INSTRUCTIONS TO FOLLOW
In the material below, list every line carrying the string "script".

------ GIVEN ENTRIES

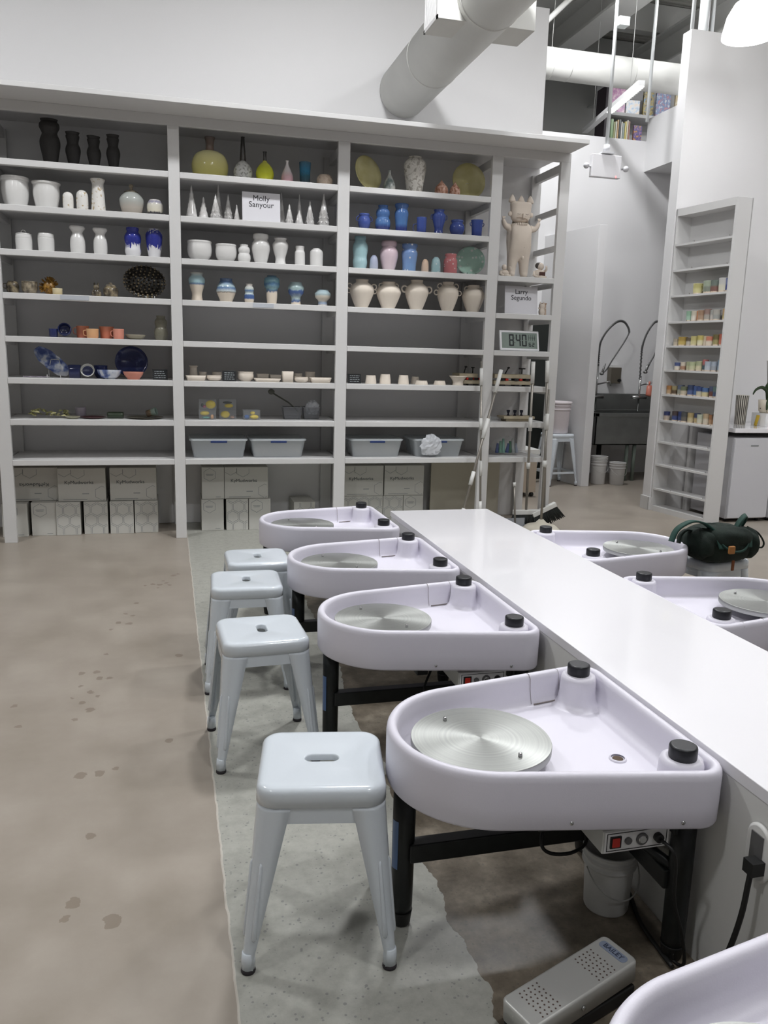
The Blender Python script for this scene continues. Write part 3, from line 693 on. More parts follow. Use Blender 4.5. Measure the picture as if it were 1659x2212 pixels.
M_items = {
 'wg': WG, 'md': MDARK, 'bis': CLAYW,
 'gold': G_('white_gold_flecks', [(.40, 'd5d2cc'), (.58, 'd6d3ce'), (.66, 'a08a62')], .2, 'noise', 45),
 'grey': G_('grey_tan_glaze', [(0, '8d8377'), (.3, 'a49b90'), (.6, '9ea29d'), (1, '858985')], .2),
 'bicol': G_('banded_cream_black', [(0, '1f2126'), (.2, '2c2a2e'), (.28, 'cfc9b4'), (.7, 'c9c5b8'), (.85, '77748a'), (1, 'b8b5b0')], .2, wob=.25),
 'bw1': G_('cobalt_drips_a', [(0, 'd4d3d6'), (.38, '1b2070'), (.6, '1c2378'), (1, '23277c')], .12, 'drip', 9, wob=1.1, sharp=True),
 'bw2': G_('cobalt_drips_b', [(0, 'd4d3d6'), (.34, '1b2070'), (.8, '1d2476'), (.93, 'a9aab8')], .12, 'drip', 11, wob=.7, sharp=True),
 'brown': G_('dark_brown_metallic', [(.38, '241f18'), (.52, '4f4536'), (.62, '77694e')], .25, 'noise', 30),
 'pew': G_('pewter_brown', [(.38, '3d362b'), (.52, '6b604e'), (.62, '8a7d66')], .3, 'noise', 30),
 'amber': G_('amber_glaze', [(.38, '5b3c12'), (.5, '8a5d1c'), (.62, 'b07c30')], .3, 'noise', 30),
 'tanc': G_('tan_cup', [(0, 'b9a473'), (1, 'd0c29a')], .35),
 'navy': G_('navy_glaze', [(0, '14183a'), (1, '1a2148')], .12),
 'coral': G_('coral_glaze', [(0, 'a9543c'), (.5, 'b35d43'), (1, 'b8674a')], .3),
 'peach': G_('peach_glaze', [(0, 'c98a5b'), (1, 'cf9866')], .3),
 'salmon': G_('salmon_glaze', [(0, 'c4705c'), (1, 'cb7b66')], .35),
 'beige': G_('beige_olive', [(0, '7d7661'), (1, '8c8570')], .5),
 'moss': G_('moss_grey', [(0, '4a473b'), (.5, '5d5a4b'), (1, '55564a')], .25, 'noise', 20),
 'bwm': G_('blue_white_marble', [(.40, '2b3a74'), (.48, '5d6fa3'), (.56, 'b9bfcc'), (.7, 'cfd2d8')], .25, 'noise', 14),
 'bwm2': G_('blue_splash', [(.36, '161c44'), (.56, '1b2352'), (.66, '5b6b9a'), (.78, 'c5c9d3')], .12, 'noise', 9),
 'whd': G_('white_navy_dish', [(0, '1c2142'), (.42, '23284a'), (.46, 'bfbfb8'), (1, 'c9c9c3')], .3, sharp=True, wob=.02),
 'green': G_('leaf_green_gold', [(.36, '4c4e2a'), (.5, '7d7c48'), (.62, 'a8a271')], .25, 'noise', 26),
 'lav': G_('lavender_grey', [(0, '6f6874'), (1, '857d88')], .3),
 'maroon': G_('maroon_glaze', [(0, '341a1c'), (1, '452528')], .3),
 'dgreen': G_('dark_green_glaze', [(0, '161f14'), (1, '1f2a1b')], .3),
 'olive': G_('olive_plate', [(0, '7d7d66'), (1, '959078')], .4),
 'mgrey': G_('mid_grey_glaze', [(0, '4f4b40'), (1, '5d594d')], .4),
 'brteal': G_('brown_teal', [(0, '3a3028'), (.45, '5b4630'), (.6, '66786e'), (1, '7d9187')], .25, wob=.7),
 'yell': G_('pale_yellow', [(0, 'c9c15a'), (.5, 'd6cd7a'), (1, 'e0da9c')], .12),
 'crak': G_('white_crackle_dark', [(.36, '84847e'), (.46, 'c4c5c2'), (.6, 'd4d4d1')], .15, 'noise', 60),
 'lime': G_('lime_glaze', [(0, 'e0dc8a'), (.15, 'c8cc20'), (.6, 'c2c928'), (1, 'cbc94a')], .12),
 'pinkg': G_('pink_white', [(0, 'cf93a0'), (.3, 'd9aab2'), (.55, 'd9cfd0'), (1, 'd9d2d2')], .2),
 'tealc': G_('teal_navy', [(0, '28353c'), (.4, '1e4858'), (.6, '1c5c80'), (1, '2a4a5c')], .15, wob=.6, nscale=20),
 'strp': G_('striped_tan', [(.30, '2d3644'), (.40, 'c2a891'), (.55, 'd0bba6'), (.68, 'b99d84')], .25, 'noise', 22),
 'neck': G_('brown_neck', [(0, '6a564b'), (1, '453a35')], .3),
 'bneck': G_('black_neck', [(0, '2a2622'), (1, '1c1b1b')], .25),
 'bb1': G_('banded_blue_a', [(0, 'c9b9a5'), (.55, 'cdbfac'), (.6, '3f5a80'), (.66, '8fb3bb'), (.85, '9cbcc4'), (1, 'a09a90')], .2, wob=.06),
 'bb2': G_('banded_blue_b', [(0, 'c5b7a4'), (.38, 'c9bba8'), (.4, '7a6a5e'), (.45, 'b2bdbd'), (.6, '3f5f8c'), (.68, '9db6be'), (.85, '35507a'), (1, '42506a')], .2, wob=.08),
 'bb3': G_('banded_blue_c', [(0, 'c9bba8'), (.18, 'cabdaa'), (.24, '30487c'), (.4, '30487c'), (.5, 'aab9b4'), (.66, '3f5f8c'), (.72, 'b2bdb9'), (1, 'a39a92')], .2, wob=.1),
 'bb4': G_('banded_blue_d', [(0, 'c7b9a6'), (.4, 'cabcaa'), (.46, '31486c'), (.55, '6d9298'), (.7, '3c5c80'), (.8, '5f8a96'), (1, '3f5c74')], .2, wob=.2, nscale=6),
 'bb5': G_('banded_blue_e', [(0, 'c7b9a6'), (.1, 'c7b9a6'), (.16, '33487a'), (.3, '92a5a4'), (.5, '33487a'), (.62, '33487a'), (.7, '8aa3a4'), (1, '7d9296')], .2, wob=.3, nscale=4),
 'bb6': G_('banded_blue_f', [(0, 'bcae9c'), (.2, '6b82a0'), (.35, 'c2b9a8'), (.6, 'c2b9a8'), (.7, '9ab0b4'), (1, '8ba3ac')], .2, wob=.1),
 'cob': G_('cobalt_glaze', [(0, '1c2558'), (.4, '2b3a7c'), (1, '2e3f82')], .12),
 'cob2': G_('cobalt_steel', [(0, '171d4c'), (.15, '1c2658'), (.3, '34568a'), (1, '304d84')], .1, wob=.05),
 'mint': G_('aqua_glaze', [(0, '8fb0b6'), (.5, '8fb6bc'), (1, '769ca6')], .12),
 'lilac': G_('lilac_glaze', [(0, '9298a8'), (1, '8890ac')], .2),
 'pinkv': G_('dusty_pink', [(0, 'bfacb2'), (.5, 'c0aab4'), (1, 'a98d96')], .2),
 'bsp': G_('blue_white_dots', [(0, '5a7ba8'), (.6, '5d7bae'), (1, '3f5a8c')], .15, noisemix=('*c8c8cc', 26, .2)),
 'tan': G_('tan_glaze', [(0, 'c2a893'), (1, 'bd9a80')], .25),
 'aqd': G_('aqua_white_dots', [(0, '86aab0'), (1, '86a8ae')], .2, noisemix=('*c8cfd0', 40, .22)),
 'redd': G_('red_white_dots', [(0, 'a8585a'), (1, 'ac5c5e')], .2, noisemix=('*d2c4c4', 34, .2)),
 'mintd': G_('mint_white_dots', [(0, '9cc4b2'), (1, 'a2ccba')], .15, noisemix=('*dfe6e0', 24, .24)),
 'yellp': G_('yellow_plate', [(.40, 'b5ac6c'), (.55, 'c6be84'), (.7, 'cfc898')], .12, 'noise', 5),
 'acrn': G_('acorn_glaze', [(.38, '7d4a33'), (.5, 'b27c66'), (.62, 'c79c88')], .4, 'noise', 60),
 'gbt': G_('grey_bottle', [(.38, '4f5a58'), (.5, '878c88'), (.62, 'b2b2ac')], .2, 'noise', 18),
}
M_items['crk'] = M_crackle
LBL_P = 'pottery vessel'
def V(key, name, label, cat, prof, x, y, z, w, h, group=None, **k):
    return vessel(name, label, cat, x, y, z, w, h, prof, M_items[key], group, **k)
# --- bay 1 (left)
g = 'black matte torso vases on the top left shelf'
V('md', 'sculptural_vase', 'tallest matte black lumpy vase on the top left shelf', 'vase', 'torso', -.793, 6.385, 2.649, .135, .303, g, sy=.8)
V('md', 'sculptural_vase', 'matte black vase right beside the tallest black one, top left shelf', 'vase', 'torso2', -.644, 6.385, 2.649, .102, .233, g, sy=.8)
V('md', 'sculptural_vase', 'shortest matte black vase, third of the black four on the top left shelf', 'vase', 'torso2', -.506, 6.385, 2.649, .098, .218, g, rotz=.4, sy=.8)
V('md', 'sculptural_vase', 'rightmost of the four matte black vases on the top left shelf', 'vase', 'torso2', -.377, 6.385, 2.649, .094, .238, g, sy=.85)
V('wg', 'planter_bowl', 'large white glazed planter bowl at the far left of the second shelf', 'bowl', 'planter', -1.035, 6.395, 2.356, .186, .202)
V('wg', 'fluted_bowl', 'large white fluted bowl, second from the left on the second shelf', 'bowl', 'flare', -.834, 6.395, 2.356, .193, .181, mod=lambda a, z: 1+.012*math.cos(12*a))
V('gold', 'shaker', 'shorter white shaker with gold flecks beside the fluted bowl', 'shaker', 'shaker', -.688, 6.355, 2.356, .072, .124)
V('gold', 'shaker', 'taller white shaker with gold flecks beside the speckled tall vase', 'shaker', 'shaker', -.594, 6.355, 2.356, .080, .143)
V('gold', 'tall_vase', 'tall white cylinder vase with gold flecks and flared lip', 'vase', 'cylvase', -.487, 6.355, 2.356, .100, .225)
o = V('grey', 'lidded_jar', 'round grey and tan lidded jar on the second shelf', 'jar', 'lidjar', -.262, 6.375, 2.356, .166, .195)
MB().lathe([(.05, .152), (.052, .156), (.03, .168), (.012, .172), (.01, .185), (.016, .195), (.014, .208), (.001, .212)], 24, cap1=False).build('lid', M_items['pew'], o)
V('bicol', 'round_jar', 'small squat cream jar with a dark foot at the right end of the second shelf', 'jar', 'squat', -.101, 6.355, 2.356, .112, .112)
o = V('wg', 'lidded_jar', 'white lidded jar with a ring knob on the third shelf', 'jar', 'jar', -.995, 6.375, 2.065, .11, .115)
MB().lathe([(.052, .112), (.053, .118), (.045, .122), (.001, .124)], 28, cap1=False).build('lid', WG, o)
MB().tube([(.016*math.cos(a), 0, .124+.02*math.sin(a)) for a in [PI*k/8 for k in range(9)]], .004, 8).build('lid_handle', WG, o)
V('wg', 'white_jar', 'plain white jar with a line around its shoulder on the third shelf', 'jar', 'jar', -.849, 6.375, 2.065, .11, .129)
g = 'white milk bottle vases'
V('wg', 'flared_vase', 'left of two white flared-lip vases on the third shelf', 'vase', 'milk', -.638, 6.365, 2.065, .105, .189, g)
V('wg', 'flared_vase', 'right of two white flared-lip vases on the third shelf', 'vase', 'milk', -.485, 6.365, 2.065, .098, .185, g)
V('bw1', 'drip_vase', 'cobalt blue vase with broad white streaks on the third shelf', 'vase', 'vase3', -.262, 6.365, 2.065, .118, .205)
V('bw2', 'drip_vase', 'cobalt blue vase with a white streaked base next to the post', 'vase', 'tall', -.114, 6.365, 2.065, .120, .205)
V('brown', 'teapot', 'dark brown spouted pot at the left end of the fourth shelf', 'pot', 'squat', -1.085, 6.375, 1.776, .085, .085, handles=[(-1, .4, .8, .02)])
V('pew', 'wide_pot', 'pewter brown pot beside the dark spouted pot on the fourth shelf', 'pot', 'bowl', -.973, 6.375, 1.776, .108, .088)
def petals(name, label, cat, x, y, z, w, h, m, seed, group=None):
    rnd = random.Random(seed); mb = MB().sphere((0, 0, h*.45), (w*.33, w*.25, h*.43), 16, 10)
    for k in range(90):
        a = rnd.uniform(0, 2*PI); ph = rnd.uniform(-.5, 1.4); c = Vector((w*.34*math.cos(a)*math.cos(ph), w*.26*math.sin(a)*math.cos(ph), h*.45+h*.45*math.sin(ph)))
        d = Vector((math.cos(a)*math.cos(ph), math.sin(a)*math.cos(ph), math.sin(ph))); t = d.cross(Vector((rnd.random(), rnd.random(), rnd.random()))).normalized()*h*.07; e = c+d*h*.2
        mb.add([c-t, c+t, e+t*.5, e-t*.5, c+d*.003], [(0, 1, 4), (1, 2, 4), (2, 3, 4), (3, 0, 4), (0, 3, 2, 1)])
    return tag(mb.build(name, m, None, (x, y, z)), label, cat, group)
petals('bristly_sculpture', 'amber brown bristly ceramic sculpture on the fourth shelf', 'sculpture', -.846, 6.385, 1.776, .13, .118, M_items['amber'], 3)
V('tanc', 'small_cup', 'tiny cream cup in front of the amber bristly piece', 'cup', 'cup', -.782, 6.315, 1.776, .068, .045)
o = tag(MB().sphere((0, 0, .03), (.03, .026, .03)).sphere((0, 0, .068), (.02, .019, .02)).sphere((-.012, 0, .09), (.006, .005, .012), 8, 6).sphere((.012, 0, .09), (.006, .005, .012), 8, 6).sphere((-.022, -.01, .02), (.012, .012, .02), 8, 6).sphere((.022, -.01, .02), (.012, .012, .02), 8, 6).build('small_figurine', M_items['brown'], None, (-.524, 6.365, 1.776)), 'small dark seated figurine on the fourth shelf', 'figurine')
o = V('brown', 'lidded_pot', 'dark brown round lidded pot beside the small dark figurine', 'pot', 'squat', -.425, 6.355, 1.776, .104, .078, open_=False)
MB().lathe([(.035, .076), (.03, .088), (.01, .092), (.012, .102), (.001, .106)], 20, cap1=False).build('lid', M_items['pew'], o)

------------
------ GIVEN ENTRIES

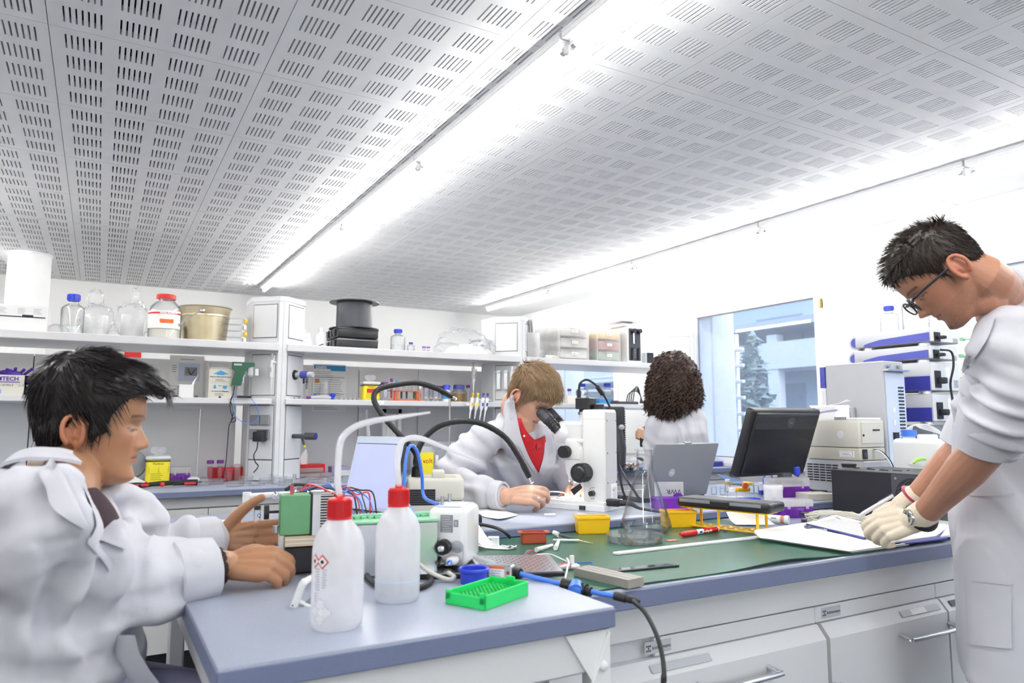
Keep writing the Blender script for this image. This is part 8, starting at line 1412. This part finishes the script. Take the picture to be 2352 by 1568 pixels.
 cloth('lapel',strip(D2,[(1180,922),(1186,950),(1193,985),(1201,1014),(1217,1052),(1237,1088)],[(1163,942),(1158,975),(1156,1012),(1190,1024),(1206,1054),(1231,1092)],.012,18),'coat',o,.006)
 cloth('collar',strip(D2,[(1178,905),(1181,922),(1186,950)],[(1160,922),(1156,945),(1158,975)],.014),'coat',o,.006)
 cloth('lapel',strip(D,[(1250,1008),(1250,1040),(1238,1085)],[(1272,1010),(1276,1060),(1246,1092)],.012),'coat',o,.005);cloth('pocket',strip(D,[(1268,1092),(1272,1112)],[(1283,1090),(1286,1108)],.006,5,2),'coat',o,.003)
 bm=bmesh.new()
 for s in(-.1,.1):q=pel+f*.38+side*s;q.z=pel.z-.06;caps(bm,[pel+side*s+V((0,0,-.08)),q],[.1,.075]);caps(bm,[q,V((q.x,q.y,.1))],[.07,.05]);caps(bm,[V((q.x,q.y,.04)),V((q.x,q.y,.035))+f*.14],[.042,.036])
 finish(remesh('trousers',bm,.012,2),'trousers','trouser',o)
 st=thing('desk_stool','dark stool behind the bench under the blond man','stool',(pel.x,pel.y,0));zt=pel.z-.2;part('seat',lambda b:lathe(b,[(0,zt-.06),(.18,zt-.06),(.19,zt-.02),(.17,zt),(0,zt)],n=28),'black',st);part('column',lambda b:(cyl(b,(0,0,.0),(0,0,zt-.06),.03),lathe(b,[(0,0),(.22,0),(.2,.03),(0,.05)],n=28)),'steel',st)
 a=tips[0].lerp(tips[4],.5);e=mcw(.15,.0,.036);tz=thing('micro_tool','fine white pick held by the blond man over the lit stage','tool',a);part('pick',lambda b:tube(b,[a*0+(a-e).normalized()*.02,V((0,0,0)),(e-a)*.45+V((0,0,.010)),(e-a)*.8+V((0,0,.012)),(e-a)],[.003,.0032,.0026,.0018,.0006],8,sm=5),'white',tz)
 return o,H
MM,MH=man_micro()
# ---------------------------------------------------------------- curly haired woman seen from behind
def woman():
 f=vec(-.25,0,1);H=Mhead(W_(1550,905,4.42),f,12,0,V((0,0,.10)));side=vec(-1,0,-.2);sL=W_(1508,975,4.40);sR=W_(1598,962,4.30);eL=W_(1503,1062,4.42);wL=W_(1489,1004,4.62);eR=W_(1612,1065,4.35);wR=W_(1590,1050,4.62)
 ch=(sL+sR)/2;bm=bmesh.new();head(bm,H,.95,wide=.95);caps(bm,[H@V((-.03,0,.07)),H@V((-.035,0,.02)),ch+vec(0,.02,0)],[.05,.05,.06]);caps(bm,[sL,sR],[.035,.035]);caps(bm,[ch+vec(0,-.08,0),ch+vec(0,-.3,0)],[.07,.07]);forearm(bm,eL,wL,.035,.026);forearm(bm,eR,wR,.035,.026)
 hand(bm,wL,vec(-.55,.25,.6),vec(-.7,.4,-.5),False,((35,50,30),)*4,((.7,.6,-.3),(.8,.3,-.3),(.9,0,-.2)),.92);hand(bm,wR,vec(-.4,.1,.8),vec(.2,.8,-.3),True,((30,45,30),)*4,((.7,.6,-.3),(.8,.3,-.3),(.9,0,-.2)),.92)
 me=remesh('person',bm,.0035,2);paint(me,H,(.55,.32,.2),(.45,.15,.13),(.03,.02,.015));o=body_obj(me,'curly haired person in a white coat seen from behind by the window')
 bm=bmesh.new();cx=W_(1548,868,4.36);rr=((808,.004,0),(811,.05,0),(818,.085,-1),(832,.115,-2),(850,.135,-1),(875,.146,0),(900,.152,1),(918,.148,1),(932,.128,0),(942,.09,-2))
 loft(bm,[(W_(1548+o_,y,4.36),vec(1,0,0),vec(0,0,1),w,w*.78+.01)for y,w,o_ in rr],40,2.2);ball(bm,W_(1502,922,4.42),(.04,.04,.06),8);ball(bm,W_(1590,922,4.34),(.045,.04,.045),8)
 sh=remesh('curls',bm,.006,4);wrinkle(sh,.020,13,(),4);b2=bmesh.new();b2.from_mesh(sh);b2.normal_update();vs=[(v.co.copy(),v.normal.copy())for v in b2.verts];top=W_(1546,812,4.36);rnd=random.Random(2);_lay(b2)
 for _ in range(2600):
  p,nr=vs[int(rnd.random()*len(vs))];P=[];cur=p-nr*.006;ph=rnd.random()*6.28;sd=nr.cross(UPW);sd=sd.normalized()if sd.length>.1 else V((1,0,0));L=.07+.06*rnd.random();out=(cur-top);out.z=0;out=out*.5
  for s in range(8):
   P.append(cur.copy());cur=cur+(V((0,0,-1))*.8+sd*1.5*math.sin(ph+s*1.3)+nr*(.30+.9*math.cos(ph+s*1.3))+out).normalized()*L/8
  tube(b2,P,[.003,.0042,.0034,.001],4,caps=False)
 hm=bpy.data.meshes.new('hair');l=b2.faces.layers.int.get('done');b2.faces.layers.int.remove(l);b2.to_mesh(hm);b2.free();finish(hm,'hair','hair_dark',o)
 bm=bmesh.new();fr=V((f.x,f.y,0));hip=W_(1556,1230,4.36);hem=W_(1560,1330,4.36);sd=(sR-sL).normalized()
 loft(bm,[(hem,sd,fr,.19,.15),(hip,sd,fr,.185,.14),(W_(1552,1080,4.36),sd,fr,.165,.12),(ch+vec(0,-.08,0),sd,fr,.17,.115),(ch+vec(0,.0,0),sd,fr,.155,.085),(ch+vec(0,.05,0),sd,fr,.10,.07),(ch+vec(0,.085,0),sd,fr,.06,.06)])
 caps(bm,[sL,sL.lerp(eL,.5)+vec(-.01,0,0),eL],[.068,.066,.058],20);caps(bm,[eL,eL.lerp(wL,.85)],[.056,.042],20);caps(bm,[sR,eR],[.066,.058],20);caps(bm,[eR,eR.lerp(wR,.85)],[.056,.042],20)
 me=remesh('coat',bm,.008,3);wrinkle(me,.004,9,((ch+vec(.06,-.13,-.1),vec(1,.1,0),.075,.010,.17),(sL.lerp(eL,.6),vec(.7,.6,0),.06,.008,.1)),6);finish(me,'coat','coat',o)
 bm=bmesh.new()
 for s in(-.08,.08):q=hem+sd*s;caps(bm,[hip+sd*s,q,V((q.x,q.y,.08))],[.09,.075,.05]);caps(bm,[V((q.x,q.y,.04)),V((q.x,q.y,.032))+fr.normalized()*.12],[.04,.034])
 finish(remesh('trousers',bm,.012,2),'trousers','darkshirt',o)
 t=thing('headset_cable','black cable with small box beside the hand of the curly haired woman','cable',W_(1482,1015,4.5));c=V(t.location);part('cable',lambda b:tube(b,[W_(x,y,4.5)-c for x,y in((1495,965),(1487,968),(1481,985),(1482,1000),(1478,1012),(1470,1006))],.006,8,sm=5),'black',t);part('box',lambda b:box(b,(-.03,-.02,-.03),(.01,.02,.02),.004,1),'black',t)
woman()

------------

RESULT FOR THIS EXERCISE
The Blender Python script for this scene continues. Write part 3, from line 693 on. More parts follow. Use Blender 4.5. Measure the picture as if it were 1659x2212 pixels.
Keep writing the Blender script for this image. This is part 8, starting at line 1412. This part finishes the script. Take the picture to be 2352 by 1568 pixels.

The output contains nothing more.